→ **WRITTEN REQUEST**:
Repeat every line, exactly, from the very first through the one where "return 900 +" appears. Add nothing else.

>> Start EXERCISE DATA

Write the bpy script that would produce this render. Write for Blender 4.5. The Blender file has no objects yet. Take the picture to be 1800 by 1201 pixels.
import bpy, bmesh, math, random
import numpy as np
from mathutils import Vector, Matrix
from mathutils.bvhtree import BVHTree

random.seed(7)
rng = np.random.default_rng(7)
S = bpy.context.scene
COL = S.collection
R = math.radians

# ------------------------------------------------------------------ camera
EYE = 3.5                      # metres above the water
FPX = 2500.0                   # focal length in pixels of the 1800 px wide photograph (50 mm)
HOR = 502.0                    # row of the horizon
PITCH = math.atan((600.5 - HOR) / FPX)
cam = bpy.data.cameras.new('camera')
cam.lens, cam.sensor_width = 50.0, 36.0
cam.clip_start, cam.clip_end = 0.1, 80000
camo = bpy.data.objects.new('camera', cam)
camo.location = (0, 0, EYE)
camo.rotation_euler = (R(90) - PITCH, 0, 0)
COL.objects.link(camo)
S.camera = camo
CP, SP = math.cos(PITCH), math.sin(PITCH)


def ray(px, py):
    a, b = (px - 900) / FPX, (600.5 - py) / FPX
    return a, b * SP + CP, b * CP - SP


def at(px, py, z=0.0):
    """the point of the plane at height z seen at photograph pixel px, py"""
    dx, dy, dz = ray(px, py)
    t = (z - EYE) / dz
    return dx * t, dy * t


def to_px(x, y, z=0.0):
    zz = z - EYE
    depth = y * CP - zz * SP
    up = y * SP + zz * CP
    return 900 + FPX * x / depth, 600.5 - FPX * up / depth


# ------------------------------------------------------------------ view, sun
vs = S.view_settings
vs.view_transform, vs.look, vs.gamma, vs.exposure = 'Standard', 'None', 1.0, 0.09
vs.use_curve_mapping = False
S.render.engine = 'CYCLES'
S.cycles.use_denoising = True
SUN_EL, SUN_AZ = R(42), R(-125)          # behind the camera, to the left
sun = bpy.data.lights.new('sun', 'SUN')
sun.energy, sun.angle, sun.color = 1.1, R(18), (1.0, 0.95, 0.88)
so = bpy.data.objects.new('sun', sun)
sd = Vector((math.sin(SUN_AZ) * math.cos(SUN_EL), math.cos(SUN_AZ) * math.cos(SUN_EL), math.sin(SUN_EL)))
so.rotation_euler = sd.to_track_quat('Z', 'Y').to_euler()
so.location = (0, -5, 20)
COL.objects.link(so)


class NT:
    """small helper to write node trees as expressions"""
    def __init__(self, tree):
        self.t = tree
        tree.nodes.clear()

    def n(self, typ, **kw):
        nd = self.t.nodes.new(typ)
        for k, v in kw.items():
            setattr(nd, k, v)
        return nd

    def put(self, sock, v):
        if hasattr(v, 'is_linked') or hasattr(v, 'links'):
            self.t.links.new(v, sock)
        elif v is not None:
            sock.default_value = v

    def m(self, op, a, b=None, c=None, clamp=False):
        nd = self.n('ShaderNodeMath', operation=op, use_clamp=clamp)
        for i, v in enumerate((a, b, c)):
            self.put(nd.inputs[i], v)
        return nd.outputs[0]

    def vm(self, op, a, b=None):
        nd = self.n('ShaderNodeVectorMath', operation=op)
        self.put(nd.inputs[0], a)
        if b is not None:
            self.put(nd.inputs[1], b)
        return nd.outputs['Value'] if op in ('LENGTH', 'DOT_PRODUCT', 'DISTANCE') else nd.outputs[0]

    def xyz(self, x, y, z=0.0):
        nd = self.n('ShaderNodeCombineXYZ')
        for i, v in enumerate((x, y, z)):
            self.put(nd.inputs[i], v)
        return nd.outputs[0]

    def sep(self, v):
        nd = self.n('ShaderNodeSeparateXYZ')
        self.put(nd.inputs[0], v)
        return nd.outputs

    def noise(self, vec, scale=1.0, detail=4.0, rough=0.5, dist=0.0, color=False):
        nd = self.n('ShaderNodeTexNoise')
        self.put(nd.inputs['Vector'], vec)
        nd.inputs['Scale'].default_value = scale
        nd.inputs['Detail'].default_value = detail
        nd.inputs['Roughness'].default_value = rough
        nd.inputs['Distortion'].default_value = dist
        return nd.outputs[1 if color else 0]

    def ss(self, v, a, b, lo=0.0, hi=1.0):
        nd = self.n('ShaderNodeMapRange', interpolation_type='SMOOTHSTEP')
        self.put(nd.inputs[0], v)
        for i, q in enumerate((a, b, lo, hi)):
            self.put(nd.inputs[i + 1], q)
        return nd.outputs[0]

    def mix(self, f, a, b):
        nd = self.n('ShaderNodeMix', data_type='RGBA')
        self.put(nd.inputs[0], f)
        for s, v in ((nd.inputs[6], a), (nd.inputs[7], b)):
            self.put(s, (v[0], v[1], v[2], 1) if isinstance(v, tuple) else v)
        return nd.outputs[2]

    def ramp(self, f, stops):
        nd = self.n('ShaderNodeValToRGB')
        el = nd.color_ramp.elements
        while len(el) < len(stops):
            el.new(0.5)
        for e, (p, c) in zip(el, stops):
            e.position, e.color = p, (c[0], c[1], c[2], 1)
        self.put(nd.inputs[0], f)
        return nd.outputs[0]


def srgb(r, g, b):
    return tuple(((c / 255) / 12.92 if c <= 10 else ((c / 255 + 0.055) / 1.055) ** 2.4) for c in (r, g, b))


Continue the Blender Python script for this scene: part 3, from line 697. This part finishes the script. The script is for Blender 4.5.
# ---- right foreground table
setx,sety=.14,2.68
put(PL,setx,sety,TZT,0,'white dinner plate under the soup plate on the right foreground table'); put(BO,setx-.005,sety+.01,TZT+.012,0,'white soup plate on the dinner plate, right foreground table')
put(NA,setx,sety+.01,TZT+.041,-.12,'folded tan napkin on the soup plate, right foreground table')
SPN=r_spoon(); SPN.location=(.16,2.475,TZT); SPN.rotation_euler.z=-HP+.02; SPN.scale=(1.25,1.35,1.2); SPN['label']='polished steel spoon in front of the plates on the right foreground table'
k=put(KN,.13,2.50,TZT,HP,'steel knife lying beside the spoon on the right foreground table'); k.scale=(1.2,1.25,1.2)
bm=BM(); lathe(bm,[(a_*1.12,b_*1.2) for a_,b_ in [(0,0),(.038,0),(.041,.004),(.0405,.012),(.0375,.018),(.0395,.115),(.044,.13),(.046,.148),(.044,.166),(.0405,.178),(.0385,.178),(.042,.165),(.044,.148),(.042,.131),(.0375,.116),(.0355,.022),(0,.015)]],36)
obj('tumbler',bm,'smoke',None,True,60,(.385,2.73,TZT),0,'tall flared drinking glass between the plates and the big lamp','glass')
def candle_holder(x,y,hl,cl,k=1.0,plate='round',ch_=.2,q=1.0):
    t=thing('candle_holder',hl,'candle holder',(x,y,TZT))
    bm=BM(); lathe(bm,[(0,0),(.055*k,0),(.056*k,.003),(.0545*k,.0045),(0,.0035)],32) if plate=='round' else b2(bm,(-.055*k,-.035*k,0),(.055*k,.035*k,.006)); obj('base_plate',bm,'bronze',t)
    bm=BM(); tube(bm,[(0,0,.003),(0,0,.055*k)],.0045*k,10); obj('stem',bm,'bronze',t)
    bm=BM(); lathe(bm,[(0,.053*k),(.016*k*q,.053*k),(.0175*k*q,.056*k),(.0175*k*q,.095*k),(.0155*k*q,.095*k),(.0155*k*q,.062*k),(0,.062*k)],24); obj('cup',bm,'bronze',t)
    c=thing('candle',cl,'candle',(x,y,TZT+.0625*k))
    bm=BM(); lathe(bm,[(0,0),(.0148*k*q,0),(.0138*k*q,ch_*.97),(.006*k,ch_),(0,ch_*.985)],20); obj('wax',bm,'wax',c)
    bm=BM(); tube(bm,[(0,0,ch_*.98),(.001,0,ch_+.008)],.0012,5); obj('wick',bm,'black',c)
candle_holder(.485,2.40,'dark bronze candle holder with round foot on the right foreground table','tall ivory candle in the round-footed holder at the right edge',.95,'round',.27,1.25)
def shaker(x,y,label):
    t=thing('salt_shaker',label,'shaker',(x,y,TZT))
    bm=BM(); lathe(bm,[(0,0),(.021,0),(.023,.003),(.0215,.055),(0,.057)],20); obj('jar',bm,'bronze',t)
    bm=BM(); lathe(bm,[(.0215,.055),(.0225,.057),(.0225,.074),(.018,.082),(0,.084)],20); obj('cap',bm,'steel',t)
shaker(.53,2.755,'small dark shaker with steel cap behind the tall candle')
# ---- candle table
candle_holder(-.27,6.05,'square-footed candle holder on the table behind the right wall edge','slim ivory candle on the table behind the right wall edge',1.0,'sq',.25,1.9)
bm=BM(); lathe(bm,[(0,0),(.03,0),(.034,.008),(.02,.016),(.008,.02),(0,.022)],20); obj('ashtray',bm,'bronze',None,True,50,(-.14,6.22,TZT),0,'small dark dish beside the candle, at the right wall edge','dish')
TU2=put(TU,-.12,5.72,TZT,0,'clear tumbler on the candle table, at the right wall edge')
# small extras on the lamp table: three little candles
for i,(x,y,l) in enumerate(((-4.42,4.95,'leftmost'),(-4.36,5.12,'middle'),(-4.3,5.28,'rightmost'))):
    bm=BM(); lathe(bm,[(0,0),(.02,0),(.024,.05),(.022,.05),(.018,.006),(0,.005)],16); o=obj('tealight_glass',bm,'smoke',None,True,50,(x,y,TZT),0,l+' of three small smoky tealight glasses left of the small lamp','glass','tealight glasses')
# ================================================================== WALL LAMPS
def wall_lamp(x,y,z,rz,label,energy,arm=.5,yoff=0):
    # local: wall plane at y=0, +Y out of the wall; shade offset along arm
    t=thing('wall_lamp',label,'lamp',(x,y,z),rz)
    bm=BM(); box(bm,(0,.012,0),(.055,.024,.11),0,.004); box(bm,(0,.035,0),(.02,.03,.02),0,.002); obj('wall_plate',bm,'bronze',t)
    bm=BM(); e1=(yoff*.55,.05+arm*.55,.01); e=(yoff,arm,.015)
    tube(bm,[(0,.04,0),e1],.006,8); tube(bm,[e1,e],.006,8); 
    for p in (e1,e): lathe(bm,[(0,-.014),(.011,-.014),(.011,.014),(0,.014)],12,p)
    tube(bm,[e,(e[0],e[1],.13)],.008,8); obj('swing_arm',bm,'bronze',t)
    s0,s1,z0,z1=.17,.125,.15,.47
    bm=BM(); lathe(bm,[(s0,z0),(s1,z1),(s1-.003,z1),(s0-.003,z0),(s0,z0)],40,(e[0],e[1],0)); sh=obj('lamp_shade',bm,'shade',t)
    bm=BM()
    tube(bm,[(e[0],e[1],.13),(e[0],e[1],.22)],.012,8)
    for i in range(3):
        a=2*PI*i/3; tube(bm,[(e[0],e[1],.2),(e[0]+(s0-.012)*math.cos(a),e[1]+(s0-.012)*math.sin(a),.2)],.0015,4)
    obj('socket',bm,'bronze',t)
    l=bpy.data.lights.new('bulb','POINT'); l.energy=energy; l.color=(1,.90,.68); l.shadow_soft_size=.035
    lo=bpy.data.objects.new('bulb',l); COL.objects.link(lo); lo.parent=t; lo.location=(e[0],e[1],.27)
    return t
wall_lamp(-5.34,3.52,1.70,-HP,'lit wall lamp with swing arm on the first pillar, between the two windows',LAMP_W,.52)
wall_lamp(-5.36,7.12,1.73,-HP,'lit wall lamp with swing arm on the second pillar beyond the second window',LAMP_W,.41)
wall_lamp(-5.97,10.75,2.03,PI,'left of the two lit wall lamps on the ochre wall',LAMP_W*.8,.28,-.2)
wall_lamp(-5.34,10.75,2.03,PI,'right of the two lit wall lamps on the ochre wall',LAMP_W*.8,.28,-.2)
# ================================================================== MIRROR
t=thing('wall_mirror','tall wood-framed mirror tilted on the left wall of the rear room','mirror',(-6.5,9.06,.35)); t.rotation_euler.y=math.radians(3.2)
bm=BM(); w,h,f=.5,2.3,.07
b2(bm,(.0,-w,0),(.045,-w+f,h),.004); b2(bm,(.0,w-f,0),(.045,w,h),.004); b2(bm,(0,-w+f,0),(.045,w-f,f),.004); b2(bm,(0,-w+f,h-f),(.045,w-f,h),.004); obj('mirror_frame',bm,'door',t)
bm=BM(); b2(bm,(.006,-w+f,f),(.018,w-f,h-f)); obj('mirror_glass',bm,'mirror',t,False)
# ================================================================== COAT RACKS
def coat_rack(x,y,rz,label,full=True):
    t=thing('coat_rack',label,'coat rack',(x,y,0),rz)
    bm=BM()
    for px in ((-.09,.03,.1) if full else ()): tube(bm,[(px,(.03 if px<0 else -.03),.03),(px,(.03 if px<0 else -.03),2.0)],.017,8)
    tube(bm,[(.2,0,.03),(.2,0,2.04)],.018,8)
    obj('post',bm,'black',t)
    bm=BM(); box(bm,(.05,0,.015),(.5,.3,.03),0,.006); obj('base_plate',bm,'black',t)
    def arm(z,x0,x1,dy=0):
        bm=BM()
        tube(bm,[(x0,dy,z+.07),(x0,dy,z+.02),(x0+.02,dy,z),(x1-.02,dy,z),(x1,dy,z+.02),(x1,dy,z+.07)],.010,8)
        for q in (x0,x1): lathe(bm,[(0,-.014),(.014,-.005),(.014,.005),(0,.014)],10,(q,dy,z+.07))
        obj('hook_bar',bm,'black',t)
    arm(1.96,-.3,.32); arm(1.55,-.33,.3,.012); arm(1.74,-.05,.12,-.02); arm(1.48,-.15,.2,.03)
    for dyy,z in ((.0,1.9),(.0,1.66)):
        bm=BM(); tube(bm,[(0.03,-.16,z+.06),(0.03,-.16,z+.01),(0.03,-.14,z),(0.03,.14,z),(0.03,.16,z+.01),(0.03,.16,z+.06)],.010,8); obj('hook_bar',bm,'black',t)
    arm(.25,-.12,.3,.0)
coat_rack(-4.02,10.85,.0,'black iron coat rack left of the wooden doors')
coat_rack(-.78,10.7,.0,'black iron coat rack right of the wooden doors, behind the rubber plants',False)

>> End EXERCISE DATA

→ **SOLUTION TO THIS TASK**:
Write the bpy script that would produce this render. Write for Blender 4.5. The Blender file has no objects yet. Take the picture to be 1800 by 1201 pixels.
import bpy, bmesh, math, random
import numpy as np
from mathutils import Vector, Matrix
from mathutils.bvhtree import BVHTree

random.seed(7)
rng = np.random.default_rng(7)
S = bpy.context.scene
COL = S.collection
R = math.radians

# ------------------------------------------------------------------ camera
EYE = 3.5                      # metres above the water
FPX = 2500.0                   # focal length in pixels of the 1800 px wide photograph (50 mm)
HOR = 502.0                    # row of the horizon
PITCH = math.atan((600.5 - HOR) / FPX)
cam = bpy.data.cameras.new('camera')
cam.lens, cam.sensor_width = 50.0, 36.0
cam.clip_start, cam.clip_end = 0.1, 80000
camo = bpy.data.objects.new('camera', cam)
camo.location = (0, 0, EYE)
camo.rotation_euler = (R(90) - PITCH, 0, 0)
COL.objects.link(camo)
S.camera = camo
CP, SP = math.cos(PITCH), math.sin(PITCH)


def ray(px, py):
    a, b = (px - 900) / FPX, (600.5 - py) / FPX
    return a, b * SP + CP, b * CP - SP


def at(px, py, z=0.0):
    """the point of the plane at height z seen at photograph pixel px, py"""
    dx, dy, dz = ray(px, py)
    t = (z - EYE) / dz
    return dx * t, dy * t


def to_px(x, y, z=0.0):
    zz = z - EYE
    depth = y * CP - zz * SP
    up = y * SP + zz * CP
    return 900 + FPX * x / depth, 600.5 - FPX * up / depth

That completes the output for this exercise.